Likewise, the STJ has been emphatic when deciding on the matter, delimiting the matter on the basis of the specific case presented. In deciding REsp 1.558.086/SP in a public civil action regarding illegality in the purchase of watches conditioned on the purchase of food products, the STJ expressly stated that "marketing (advertising or sales promotions) of food directed, directly or indirectly, to children is abusive. The decision to buy and consume food, especially in times of an obesity crisis, must reside with the parents", notably because minors have “their discernment incomplete, but on the other hand, have an enormous capacity to convince their parents, caretakers, or family members, to buy those products that interest them."

This was also the guidance of the STJ in REsp 1.613.561/SP on a campaign aimed at children and the youth public, which encouraged minors to exchange stamps printed on food packages for uniformed plush mascots.

Both the self-regulation of the advertising sector, represented by the Conar code, and Conanda Resolution 163/14 claim validity of application in our legal system. Conanda’s position is that advertising aimed at children is abusive and that advertisements should be directed to parents and guardians. Conar, on the other hand, which prohibits imperative appeals to consume directed to children, establishes guidelines for validity, in theory, of advertisements that could be released to minors. On January 24 of this year, the National Consumer Bureau, an agency linked to the Ministry of Justice, released a public consultation by submitting for discussion a draft of a new ordinance to be issued to regulate the matter.

The content under analysis seems to be in line with Conar's guidelines, to the effect of regulating, and not prohibiting, these types of advertisements, but it is possible to find points in common, such as: the presence of the paradigm of the principles of full protection and the best interest of the minor, and the principle of more comprehensive protection for the public under 12 of age, i.e. children.

But how can the issue of data processing be thought about in that context?

The LGPD establishes as a rule that the processing of personal data of minors (children and adolescents) must also obey the best interest principle. Thus, the standards cited above must be obeyed.

In relation specifically to children, any form of processing should be carried out with the specific and clear consent of at least one of the parents or the legal guardian. One observes, therefore, greater protection for children. It is also noted that, in addition to the legal bases for processing personal data indicated in articles 7 and 11 of the LGPD, the data controller must be subject to article 14 of the law when there is data relating to children.

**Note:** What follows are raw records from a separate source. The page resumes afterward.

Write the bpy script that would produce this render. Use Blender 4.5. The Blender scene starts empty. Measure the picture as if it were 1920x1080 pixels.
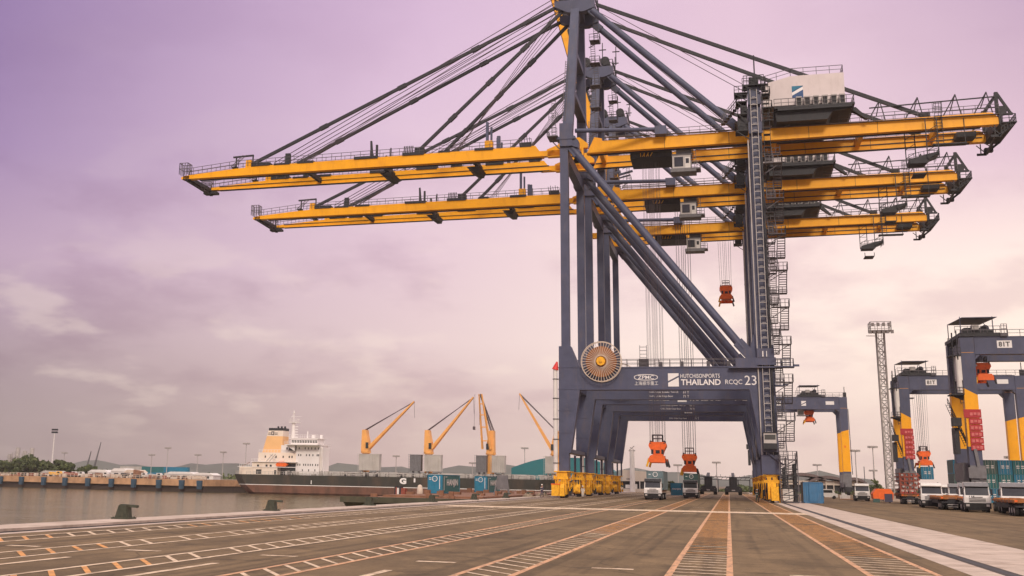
import bpy, bmesh, math, random
from mathutils import Vector, Matrix
random.seed(7)
S = bpy.context.scene
COL = S.collection
rad = math.radians
HAZE = 0.00013

# ------------------------------------------------------------------ camera
def unit(v): return Vector(v).normalized()
PPX, PPY, FPX = 791.0, 454.0, 2086.0          # principal point and focal length, in photo pixels
cy = unit((1367-PPX, 911-PPY, FPX))           # along the quay
cz = unit((978-PPX, -9300-PPY, FPX))          # up
cz = (cz - cy*cz.dot(cy)).normalized()
cx = cy.cross(cz)
right = Vector((cx[0], cy[0], cz[0])); down = Vector((cx[1], cy[1], cz[1])); fwd = Vector((cx[2], cy[2], cz[2]))
M = Matrix((right, -down, -fwd)).transposed().to_4x4()
M.translation = Vector((0, 0, 2.2))
cd = bpy.data.cameras.new('camera'); cam = bpy.data.objects.new('camera', cd); COL.objects.link(cam)
cam.matrix_world = M
cd.sensor_width = 36; cd.lens = FPX/1920*36
cd.shift_x = (960-PPX)/1920; cd.shift_y = -(540-PPY)/1920
cd.clip_start = .1; cd.clip_end = 20000
S.camera = cam
S.render.resolution_x, S.render.resolution_y = 1024, 576
S.view_settings.view_transform = 'Standard'; S.view_settings.look = 'None'
S.view_settings.exposure = 0.34; S.view_settings.gamma = 1.0
S.cycles.max_bounces = 6

# ------------------------------------------------------------------ sky and sun
def lin(c):
    return tuple((x/255/12.92 if x/255 <= .04045 else ((x/255+.055)/1.055)**2.4) for x in c) + (1,)
W = bpy.data.worlds.new('World'); S.world = W; W.use_nodes = True
nt = W.node_tree; nt.nodes.clear(); N = nt.nodes.new; L = nt.links.new
SUN_EL, SUN_ROT = rad(33), rad(166)
def mnode(op, a, b=None, clamp=False):
    n = N('ShaderNodeMath'); n.operation = op; n.use_clamp = clamp
    for i, v in enumerate((a, b)):
        if v is None: continue
        if isinstance(v, (int, float)): n.inputs[i].default_value = v
        else: L(v, n.inputs[i])
    return n.outputs[0]
tc = N('ShaderNodeTexCoord'); sep = N('ShaderNodeSeparateXYZ'); L(tc.outputs['Generated'], sep.inputs[0])
X, Y, Z = sep.outputs
def ramp(fac, stops, interp='EASE'):
    r = N('ShaderNodeValToRGB'); e = r.color_ramp; e.interpolation = interp
    while len(e.elements) < len(stops): e.elements.new(.5)
    for el, (p, c) in zip(e.elements, stops): el.position = p; el.color = c
    L(fac, r.inputs[0]); return r.outputs[0]
def mixc(f, a, b, typ='MIX'):
    n = N('ShaderNodeMix'); n.data_type = 'RGBA'; n.blend_type = typ; n.clamp_factor = True
    for sock, v in ((n.inputs[0], f), (n.inputs[6], a), (n.inputs[7], b)):
        if isinstance(v, (int, float)): sock.default_value = v
        elif isinstance(v, tuple): sock.default_value = v
        else: L(v, sock)
    return n.outputs[2]
zz = mnode('MAXIMUM', Z, 0.0)
az = mnode('ARCTAN2', X, Y)                    # 0 along the quay, negative over the water
rl = ramp(zz, [(0, lin((138,122,120))), (.05, lin((144,126,130))), (.10, lin((154,131,142))), (.18, lin((176,148,172))), (.27, lin((152,125,165))), (.38, lin((140,114,158)))], 'LINEAR')
rm = ramp(zz, [(0, lin((198,170,162))), (.06, lin((204,176,172))), (.12, lin((220,194,194))), (.2, lin((217,189,199))), (.3, lin((213,184,203))), (.4, lin((204,174,200)))], 'LINEAR')
rc = ramp(zz, [(0, lin((228,202,190))), (.06, lin((236,210,200))), (.12, lin((250,228,216))), (.2, lin((243,218,212))), (.3, lin((226,198,208))), (.4, lin((220,190,206)))], 'LINEAR')
rr = ramp(zz, [(0, lin((230,203,188))), (.06, lin((244,216,200))), (.11, lin((255,232,214))), (.18, lin((252,229,217))), (.26, lin((215,184,197))), (.32, lin((200,170,188))), (.4, lin((184,154,180)))], 'LINEAR')
fa = mnode('DIVIDE', mnode('ADD', az, rad(38)), rad(22), True)
fb = mnode('DIVIDE', mnode('ADD', az, rad(16)), rad(16), True)
fc = mnode('DIVIDE', mnode('ADD', az, rad(-2)), rad(13), True)
base = mixc(fc, mixc(fb, mixc(fa, rl, rm), rc), rr)
# clouds: noise on a flat layer overhead, so the banks flatten towards the horizon
inv = mnode('DIVIDE', 1.0, mnode('ADD', zz, .26))
cmb = N('ShaderNodeCombineXYZ'); L(mnode('MULTIPLY', X, inv), cmb.inputs[0]); L(mnode('MULTIPLY', Y, inv), cmb.inputs[1]); L(mnode('MULTIPLY', Z, 2.0), cmb.inputs[2])
def noise(vec, scale, detail, rough, seed):
    n = N('ShaderNodeTexNoise'); n.noise_dimensions = '4D'
    n.inputs['Scale'].default_value = scale; n.inputs['Detail'].default_value = detail; n.inputs['Roughness'].default_value = rough; n.inputs['W'].default_value = seed
    L(vec, n.inputs['Vector']); return n.outputs['Fac']
n1 = noise(cmb.outputs[0], 3.0, 7, .55, 3.1); n2 = noise(cmb.outputs[0], 4.6, 6, .5, 9.4)
def g(v): return (v, v, v, 1)
dark = ramp(n1, [(.47, g(0)), (.66, g(1))]); lite = ramp(n2, [(.50, g(0)), (.64, g(1))])
band = ramp(zz, [(0, g(.25)), (.08, g(.75)), (.2, g(.9)), (.28, g(.35)), (.42, g(.25))], 'LINEAR')
def mul(a, b):
    n = N('ShaderNodeMix'); n.data_type = 'RGBA'; n.blend_type = 'MULTIPLY'; n.inputs[0].default_value = 1
    L(a, n.inputs[6]); L(b, n.inputs[7]); return n.outputs[2]
cl = mixc(mul(mul(dark, band), ramp(zz, [(0, g(.75)), (1, g(.75))])), base, mixc(1.0, base, lin((222,212,222)), 'MULTIPLY'))
band2 = ramp(zz, [(0, g(0)), (.07, g(.4)), (.15, g(.4)), (.22, g(.1)), (.4, g(0))], 'LINEAR')
cl = mixc(mul(lite, band2), cl, mixc(.55, cl, lin((255,236,216))))
# overcast: the cloud deck overhead is brighter than the band near the horizon
boost = ramp(zz, [(.42, g(0)), (.75, g(1))])
cl = mixc(boost, cl, (1.25, 1.10, 1.02, 1))
sky = N('ShaderNodeTexSky'); sky.sky_type = 'NISHITA'; sky.sun_disc = False
sky.sun_elevation = SUN_EL; sky.sun_rotation = SUN_ROT
bgs = N('ShaderNodeBackground'); bgs.inputs[1].default_value = 0.05; L(sky.outputs[0], bgs.inputs[0])
bgc = N('ShaderNodeBackground'); bgc.inputs[1].default_value = 1.0; L(cl, bgc.inputs[0])
mx = N('ShaderNodeMixShader'); mx.inputs[0].default_value = .93; L(bgs.outputs[0], mx.inputs[1]); L(bgc.outputs[0], mx.inputs[2])
wo = N('ShaderNodeOutputWorld'); L(mx.outputs[0], wo.inputs[0])
sd = bpy.data.lights.new('sun', 'SUN'); sd.energy = 1.5; sd.angle = rad(12); sd.color = (1, .88, .72)
so = bpy.data.objects.new('sun', sd); COL.objects.link(so)
sdir = Vector((math.sin(SUN_ROT)*math.cos(SUN_EL), math.cos(SUN_ROT)*math.cos(SUN_EL), math.sin(SUN_EL)))
so.rotation_euler = (-sdir).to_track_quat('-Z', 'Y').to_euler(); so.location = sdir*300

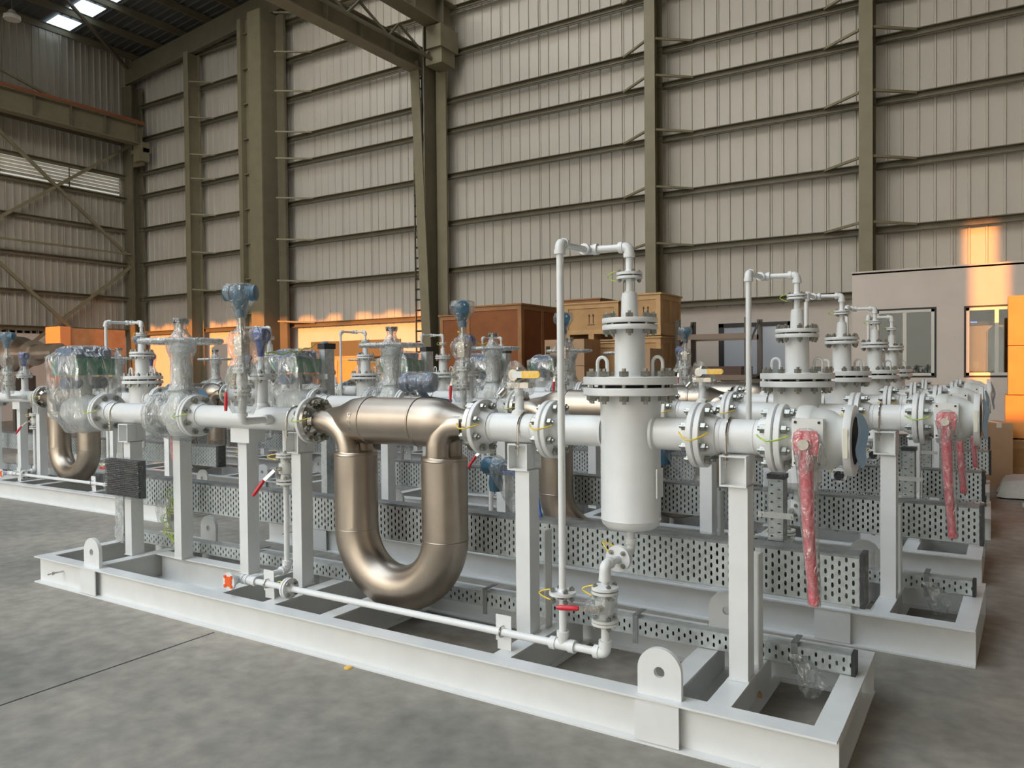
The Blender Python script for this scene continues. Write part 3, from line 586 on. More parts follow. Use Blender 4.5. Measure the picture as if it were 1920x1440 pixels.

There are two possible exceptions to the specific and clear consent rule from the child's legal guardian: when the collection of the data is necessary to contact the parents or legal guardian (such data must be used only once and must not be stored) or for the protection of the child. Under no circumstances may the child's data be passed on to a third party without the consent of guardians.

The LGPD does not, however, address the legal basis for the processing data regarding adolescents, which could establish a debate on the application thereof. Is the consent of the guardian, as expressly indicated for children, also necessary for adolescents?

For the purposes of exercising consent, individuals over the age of 16 and under the age of 18 are incapable with respect to certain civil acts or with respect to the manner in which they consent to them and need the assistance of their guardians. On the other hand, minors under 16 years of age are absolutely incapable of personally performing acts of civic life, requiring representation for the performance of any act.

The Civil Code also states that "no one may claim what, by an annulled obligation, he has paid to an unfit person, if he does not prove that the amount paid reverted to such person." In other words, in order for the effects of a legal transaction entered into with a minor to be maintained, it must be proved that such effects reverted to that minor. Thus, assuming that, in a scenario of processing of personal data of adolescents, this processing is reverted to the benefit of the adolescent himself, it would be possible to argue that this action would dispense with the consent of the adolescent’s guardian.

Upon establishing a restriction to the effect of requiring the specific and clear consent of at least one of the parents or legal guardian, the legislator did so specifically for children, excluding adolescents from this rule. It is not, therefore, a gap, but eloquent silence. Thus, there does not appear to be an additional requirement beyond the consent of the adolescent and/or the use of any of the legal bases of articles 7 or 11 of the LGPD in the case of data processing, including in the context of advertising.

However, the question is raised in the data protection system, with part of the legal scholarship indicating the need for guardian consent for both children and adolescents.[5] It is hoped that the National Data Protection Authority can help to settle the issue by establishing clearer criteria regarding the processing of personal data regarding adolescents, including in contexts such as advertising.

[1] Per the terms of article 5, subsection X, of the LGPD, processing is all operations carried out with personal data, such as those relating to the collection, production, reception, classification, use, access, reproduction, transmission, distribution, processing, filing, storage, discarding, assessment, or control of the information, modification, dissemination, transfer, diffusion, or extraction.

[2] See Resolution No. 163/2014 of the National Council for the Rights of Children and Adolescents (Conanda).

[3] Article 2 of Conanda Resolution No. 163/2014.

[4] As an example, we have Prof. Diogo Coutinho, in a recently published article: “Publicidade Infantil: ilegal e ponto final” [“Advertising to Children: illegal, period”], available at Accessed on: February 9, 2020.

[5] In that sense, Rosana Leal da Silva in "A Infância Conectada: A Proteção de Dados Pessoais de Crianças e Adolescentes em Perspectiva Comparada entre a União Europeia e o Brasil” [“The Protection of Personal Data of Children and Adolescents in a Comparative Perspective between the European Union and Brazil”], found in Direito e Internet IV [“Law and Internet IV”] (São Paulo: Quartier Latin, 2019), indicates that "according to the Brazilian civil law system, children and adolescents are incapable of performing valid legal acts, an incapacity that will be remedied by the representation or assistance of their parents or guardian. Requirement of consent correct and appropriate", pg. 279.